Sunday, September 18, 2011

Silvio Berlusconi Wiretaps

[ed.  This reads like something out of the Onion, with a kicker by Putin at the end.  Gives whole new meaning to the term "Prime" Minister.]

by Tom Kington

Magistrates investigating an alleged prostitution ring in Italy have published wiretaps in which Silvio Berlusconi boasts of spending the night with eight women and complains that meetings with Gordon Brown and the Pope are interfering with his partying.

The wiretaps were released at the conclusion of an investigation into entrepreneur Gianpaolo Tarantini, who is accused of paying women to sleep with Berlusconi, 74, at his homes in 2008 and 2009. The Italian prime minister is not under investigation, although the wiretaps throw doubt on Berlusconi's claims that he has never paid for sex.

"They are all well provided for," Berlusconi tells Tarantini of the girls passing through his Rome residence in one of the thousands of recorded conversations released, which filled Italian newspapers on Saturday.

In another conversation, a woman named Vanessa Di Meglio sends a text from Berlusconi's residence to Tarantini at 5.52am asking "Who pays? Do we ask him or you?"

Tarantini first made the headlines through the revelations of prostitute Patrizia D'Addario, who claimed Tarantini recruited her to have sex with Berlusconi. A second scandal has erupted over Berlusconi's parties at his villa near Milan, with the prime minister on trial accused of paying underage Moroccan dancer Karima El Mahroug for sex.

The newly published wiretaps give startling insight into Berlusconi's sexual appetites. "Last night I had a queue outside the door of the bedroom… There were 11 … I only did eight because I could not do it anymore," Berlusconi told Tarantini in 2009. "Listen, all the beds are full here … this lot won't go home, even at gunpoint."

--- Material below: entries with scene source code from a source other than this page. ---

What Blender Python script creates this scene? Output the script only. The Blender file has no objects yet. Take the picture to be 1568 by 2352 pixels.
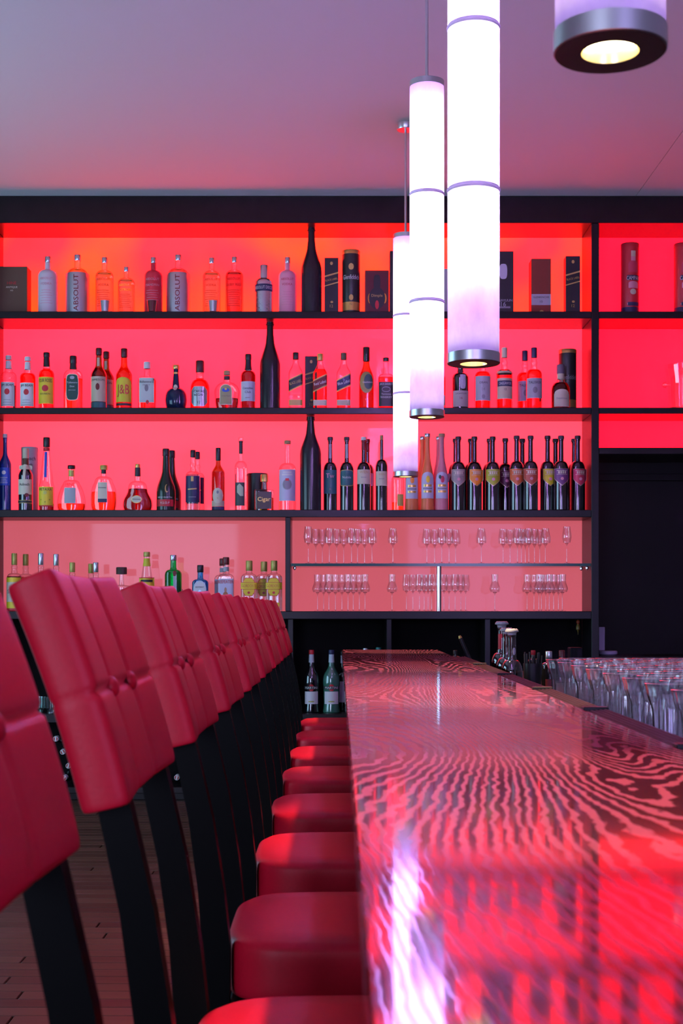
import bpy, math, random
from mathutils import Vector
random.seed(7)
SC = bpy.context.scene
COL = SC.collection
PI = math.pi

# ------------------------------------------------------------------ camera, world, light, exposure
FPX, VX, HY, CZ = 3200.0, 778.0, 1400.0, 1.2        # focal length in px, vanishing point, camera height
cd = bpy.data.cameras.new('camera'); cam = bpy.data.objects.new('camera', cd); COL.objects.link(cam)
cd.sensor_fit = 'VERTICAL'; cd.sensor_height = 36.0; cd.lens = FPX / 2352 * 36.0
cd.shift_x = 6 / 2352; cd.shift_y = 224 / 2352
cd.clip_start = 0.05
cam.location = (0, 0, CZ); cam.rotation_euler = (PI / 2, 0, 0)
cd.dof.use_dof = True; cd.dof.focus_distance = 5.5; cd.dof.aperture_fstop = 11
SC.camera = cam
SC.view_settings.view_transform = 'Standard'; SC.view_settings.look = 'None'
SC.view_settings.exposure = 0.0; SC.view_settings.gamma = 1.0
SC.view_settings.use_curve_mapping = False
SC.cycles.use_denoising = True
SC.cycles.max_bounces = 14; SC.cycles.transparent_max_bounces = 24
SC.cycles.transmission_bounces = 12; SC.cycles.diffuse_bounces = 4; SC.cycles.glossy_bounces = 5
SC.cycles.caustics_refractive = False; SC.cycles.caustics_reflective = False
SC.cycles.sample_clamp_indirect = 16.0
w = bpy.data.worlds.new('world'); SC.world = w; w.use_nodes = True
w.node_tree.nodes['Background'].inputs[0].default_value = (0.55, 0.8, 1.0, 1)
w.node_tree.nodes['Background'].inputs[1].default_value = 0.6

def area(name, loc, rot, sx, sy, energy, color):
    l = bpy.data.lights.new(name, 'AREA'); l.shape = 'RECTANGLE'; l.size = sx; l.size_y = sy
    l.energy = energy; l.color = color
    o = bpy.data.objects.new(name, l); COL.objects.link(o); o.location = loc; o.rotation_euler = rot
    return o
# daylight through the windows of the room (left wall and the wall behind the camera)
area('window_daylight_left', (-4.13, 5.9, 1.65), (0, -PI / 2, 0), 2.4, 3.0, 95, (0.38, 0.72, 1.0))
area('window_daylight_rear', (-2.75, -3.93, 1.6), (PI / 2, 0, 0), 2.3, 2.4, 180, (0.52, 0.58, 0.90))
area('window_daylight_rear_b', (2.0, -3.93, 1.6), (PI / 2, 0, 0), 1.8, 2.4, 110, (0.48, 0.42, 1.0))

# ------------------------------------------------------------------ helpers
def P(x, y, D):                                   # a photo pixel at distance D -> world point
    return Vector(((x - VX) * D / FPX, D, CZ + (HY - y) * D / FPX))
def PX(x, D): return (x - VX) * D / FPX
def PZ(y, D): return CZ + (HY - y) * D / FPX

def tag(o, label=None, cat=None, group=None, kind=None):
    if label: o['label'] = label
    if cat: o['category'] = cat
    if group: o['group'] = group
    if kind: o['kind'] = kind
    return o
def empty(name, loc=(0, 0, 0), rz=0):
    o = bpy.data.objects.new(name, None); COL.objects.link(o); o.location = loc; o.rotation_euler = (0, 0, rz)
    o.empty_display_size = 0.05
    return o
def mk(name, verts, faces, mat, parent=None, smooth=False, loc=None, sharp=None):
    me = bpy.data.meshes.new(name); me.from_pydata(verts, [], faces); me.update()
    if smooth:
        me.polygons.foreach_set('use_smooth', [True] * len(me.polygons))
        if sharp is not None:
            try: me.set_sharp_from_angle(angle=sharp)
            except Exception: pass
    if mat is not None: me.materials.append(mat)
    return inst(name, me, parent, loc)
def inst(name, me, parent=None, loc=None, rot=None, scale=None):
    o = bpy.data.objects.new(name, me); COL.objects.link(o)
    if parent is not None: o.parent = parent
    if loc is not None: o.location = loc
    if rot is not None: o.rotation_euler = rot
    if scale is not None: o.scale = scale
    return o
def copy_tree(o, parent=None):
    c = o.copy(); COL.objects.link(c); c.parent = parent
    for ch in list(o.children): copy_tree(ch, c)
    return c
def boxv(x0, x1, y0, y1, z0, z1, b=0.0):
    """box, optionally with chamfered edges"""
    if b <= 0:
        v = [(x0, y0, z0), (x1, y0, z0), (x1, y1, z0), (x0, y1, z0), (x0, y0, z1), (x1, y0, z1), (x1, y1, z1), (x0, y1, z1)]
        f = [(0, 3, 2, 1), (4, 5, 6, 7), (0, 1, 5, 4), (1, 2, 6, 5), (2, 3, 7, 6), (3, 0, 4, 7)]
        return v, f
    def ring(x0, x1, y0, y1, z):
        return [(x0 + b, y0, z), (x1 - b, y0, z), (x1, y0 + b, z), (x1, y1 - b, z), (x1 - b, y1, z), (x0 + b, y1, z), (x0, y1 - b, z), (x0, y0 + b, z)]
    v = ring(x0 + b, x1 - b, y0 + b, y1 - b, z0) + ring(x0, x1, y0, y1, z0 + b) + ring(x0, x1, y0, y1, z1 - b) + ring(x0 + b, x1 - b, y0 + b, y1 - b, z1)
    f = [tuple(range(7, -1, -1)), tuple(range(24, 32))]
    for k in range(3):
        for i in range(8):
            j = (i + 1) % 8
            f.append((k * 8 + i, k * 8 + j, k * 8 + 8 + j, k * 8 + 8 + i))
    return v, f
def box(name, x0, x1, y0, y1, z0, z1, mat, parent=None, b=0.0):
    v, f = boxv(x0, x1, y0, y1, z0, z1, b)
    return mk(name, v, f, mat, parent)

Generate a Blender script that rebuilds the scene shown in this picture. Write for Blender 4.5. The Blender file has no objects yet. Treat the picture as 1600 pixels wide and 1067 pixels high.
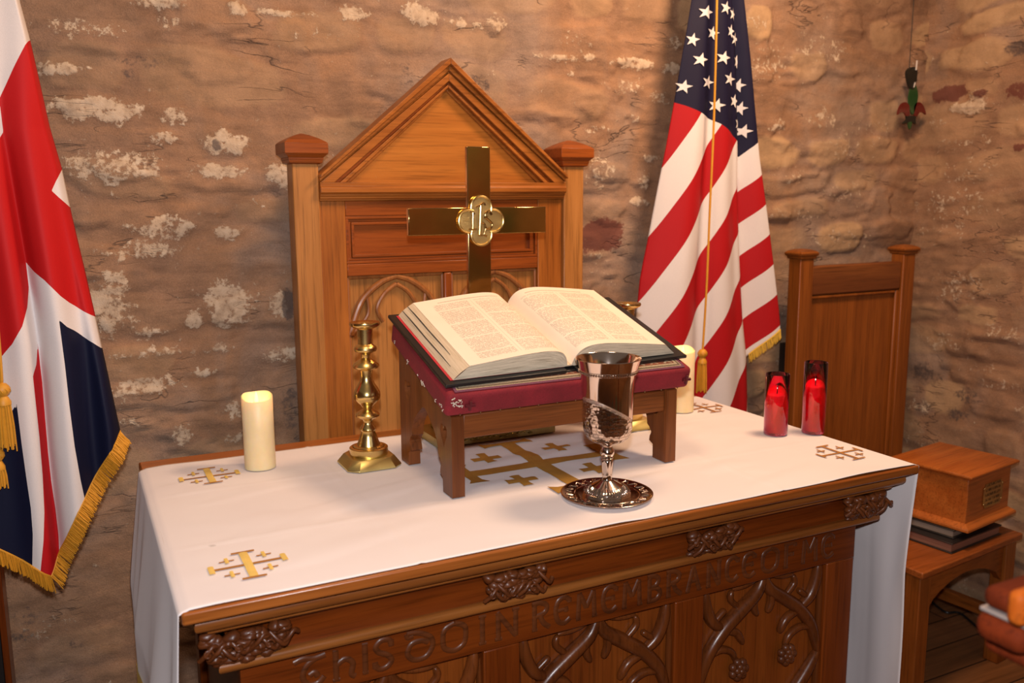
import bpy, bmesh, math, random
import numpy as np
from mathutils import Vector, Matrix

random.seed(7)
SC = bpy.context.scene
COL = SC.collection
PI = math.pi

# ------------------------------------------------------------------ camera
FPX = 1381.7
CAM = Vector((-0.102, -1.251, 1.557))
_ex = Vector((2805.0, 244.5, -FPX)).normalized()
_ey = Vector((-700.0, 222.5, -FPX)).normalized()
_ez = _ex.cross(_ey).normalized()
_ey = _ez.cross(_ex).normalized()
R = Matrix((_ex, _ey, _ez))            # camera vector -> world vector
cam_d = bpy.data.cameras.new('camera')
cam_o = bpy.data.objects.new('camera', cam_d)
COL.objects.link(cam_o)
cam_o.matrix_world = Matrix.Translation(CAM) @ R.to_4x4()
cam_d.sensor_width = 36.0
cam_d.lens = FPX / 1600 * 36
cam_d.clip_start = 0.05
cam_d.dof.use_dof = True
cam_d.dof.focus_distance = 1.85
cam_d.dof.aperture_fstop = 4.5
SC.camera = cam_o

def ray(px, py): return R @ Vector((px-800, -(py-533.5), -FPX))
def onz(px, py, z):
    r = ray(px, py); return CAM + r*((z-CAM.z)/r.z)
def ony(px, py, y):
    r = ray(px, py); return CAM + r*((y-CAM.y)/r.y)
def onx(px, py, x):
    r = ray(px, py); return CAM + r*((x-CAM.x)/r.x)

# ------------------------------------------------------------------ light
SC.view_settings.view_transform = 'Standard'
SC.view_settings.look = 'None'
SC.view_settings.gamma = 1
SC.view_settings.exposure = 0.12
SC.view_settings.use_curve_mapping = False
w = bpy.data.worlds.new('world'); SC.world = w; w.use_nodes = True
w.node_tree.nodes['Background'].inputs[0].default_value = (1.0, 0.78, 0.62, 1)
w.node_tree.nodes['Background'].inputs[1].default_value = 0.11

def lamp(name, kind, loc, target, power, color, size=0.1, spot=None, blend=0.5):
    d = bpy.data.lights.new(name, kind); d.energy = power; d.color = color
    if kind == 'AREA': d.shape = 'DISK'; d.size = size
    else: d.shadow_soft_size = size
    if spot: d.spot_size = spot; d.spot_blend = blend
    o = bpy.data.objects.new(name, d); COL.objects.link(o); o.location = loc
    o.rotation_euler = (Vector(target)-Vector(loc)).to_track_quat('-Z', 'Y').to_euler()
    return o
# the camera's flash, just above the lens
lamp('camera_flash', 'SPOT', CAM + R @ Vector((0.0, 0.12, 0.02)), (0.9, 0.8, 1.15), 80, (0.98, 0.96, 1.0), 0.022, math.radians(100), 0.6)
# warm ceiling spots above the altar
lamp('ceiling_spot_right', 'AREA', (1.66, 0.15, 2.75), (1.55, 0.8, 1.2), 28, (1.0, 0.63, 0.38), 0.42)
lamp('ceiling_spot_left', 'AREA', (0.35, -0.1, 2.85), (0.35, 0.7, 1.2), 12, (1.0, 0.64, 0.39), 0.42)

lamp('reflection_fill_rear', 'AREA', (1.9, -2.2, 2.7), (2.1, -3.2, 1.4), 26, (1.0, 0.7, 0.42), 0.3)  # added lamp, brightens the rear wall that the brass cross mirrors

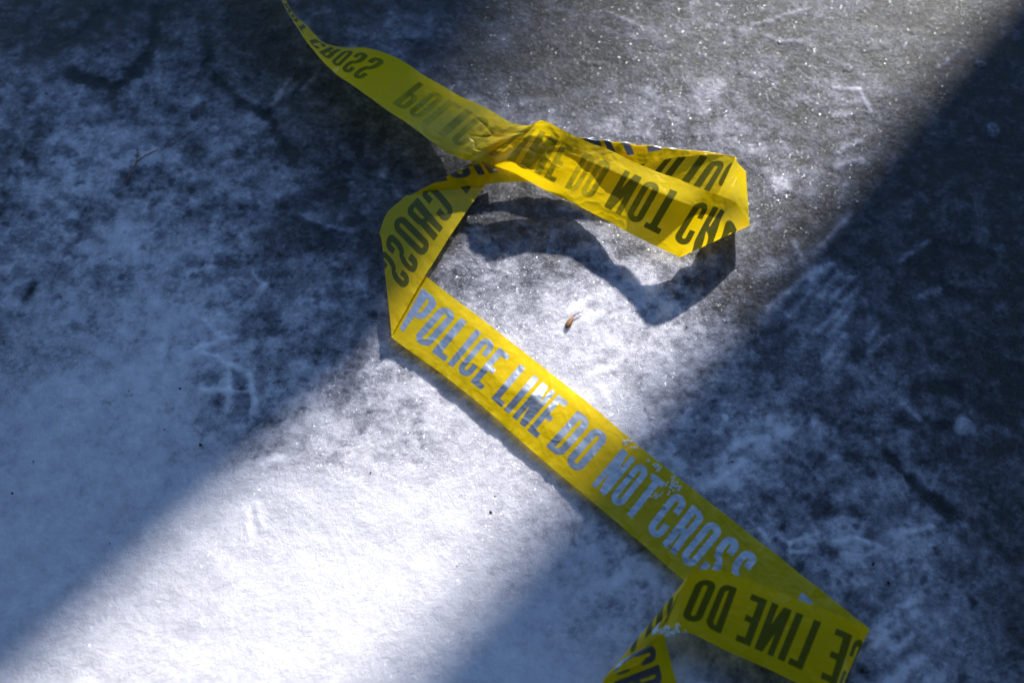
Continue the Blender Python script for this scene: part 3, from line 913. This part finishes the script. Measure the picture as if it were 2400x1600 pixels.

Berlusconi, who boasted to one TV showgirl that he was only "prime minister in my spare time", told Tarantini in September 2008 that he needed to reduce the flow of women since he had a "terrible week" ahead seeing Pope Benedict, Nicolas Sarkozy, Angela Merkel and Gordon Brown. Berlusconi has long insisted that his private parties are informal but elegant affairs, that extend only as far as joke telling and songs, but is revealed on the tapes as putting pressure on Tarantini and his associates to conjure up beautiful female guests.